Pete Wolfendale in an essay on Transcendental Realism posted on his blog deontologistics describes his epistemological approach as providing "a non-ontological account of the structure of thought", and then shows that there is a thick notion of reality "implicit within it". He takes this to be the essence of a genuinely transcendental approach to realism. [1] He goes on to define transcendental realism as "any position that shows that the structure of thought itself implies that there is a real structure of the world in excess of the structure of thought" (ibid. p. 11). To do this "one must understand the structure of thought in order to understand what it would be to give a proper account of the real structure of the world. This is what Kant would call the critique of metaphysics, which is supposed to come before metaphysics itself" (11).
 
Ray Brassier told us that his conception of transcendental realism is "a ‘transcendental realism’ according to which science knows the real but the nature of this ‘real’ is not strictly speaking objectifiable.

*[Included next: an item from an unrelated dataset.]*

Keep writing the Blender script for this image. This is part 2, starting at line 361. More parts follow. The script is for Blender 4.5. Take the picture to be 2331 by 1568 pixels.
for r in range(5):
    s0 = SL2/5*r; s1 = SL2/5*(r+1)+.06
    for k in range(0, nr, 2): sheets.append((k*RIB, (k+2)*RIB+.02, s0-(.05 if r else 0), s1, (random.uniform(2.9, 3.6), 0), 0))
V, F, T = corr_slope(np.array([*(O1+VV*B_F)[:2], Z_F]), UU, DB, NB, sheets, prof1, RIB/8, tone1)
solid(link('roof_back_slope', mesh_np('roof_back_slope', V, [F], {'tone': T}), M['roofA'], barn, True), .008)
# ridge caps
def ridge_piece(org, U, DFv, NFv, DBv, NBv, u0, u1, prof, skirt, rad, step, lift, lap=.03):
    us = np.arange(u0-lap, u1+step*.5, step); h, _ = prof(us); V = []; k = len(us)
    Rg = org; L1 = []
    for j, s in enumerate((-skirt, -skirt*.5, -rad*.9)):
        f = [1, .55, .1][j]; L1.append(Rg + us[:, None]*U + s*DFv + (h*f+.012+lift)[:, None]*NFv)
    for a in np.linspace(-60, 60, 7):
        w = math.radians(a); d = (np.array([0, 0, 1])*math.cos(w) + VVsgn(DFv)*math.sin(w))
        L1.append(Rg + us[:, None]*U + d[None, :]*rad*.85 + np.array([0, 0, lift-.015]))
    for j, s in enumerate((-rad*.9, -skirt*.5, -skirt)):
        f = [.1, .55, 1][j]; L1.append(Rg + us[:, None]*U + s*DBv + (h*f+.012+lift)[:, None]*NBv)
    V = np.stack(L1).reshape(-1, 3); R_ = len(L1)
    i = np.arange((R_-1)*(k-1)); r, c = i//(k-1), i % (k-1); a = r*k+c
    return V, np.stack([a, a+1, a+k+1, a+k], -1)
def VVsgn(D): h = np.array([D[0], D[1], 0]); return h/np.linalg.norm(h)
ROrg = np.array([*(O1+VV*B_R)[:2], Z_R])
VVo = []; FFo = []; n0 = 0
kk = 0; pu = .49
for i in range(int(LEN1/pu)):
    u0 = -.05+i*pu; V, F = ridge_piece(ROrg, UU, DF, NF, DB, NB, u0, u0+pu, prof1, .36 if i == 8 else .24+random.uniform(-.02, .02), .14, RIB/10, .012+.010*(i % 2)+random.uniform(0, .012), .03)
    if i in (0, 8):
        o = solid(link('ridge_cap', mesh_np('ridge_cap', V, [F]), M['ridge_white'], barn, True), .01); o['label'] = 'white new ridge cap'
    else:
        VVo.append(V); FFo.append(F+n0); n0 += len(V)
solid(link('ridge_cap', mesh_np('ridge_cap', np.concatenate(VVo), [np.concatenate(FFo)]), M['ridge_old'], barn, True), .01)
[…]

The basic idea is that we know the real through objects, but that the real itself is not an object." [2] He goes on to say "he would characterize his new philosophical stance as "a new compact between metaphysics and epistemology: transcendental realism in the former and revisionary naturalism in the latter. There is a reality that transcends the bounds of possible human experience set out by Kant, but we are learning that it is populated by ‘things’ about which it is proving increasingly difficult to say ‘what’ they are using the resources of sense currently available to us. We will have to forge new vocabularies to be able to say what these things are. Admittedly, this still has a ‘speculative’ ring, but I would like to insist that metaphysical speculation be constrained by scientific knowledge" (ibid.).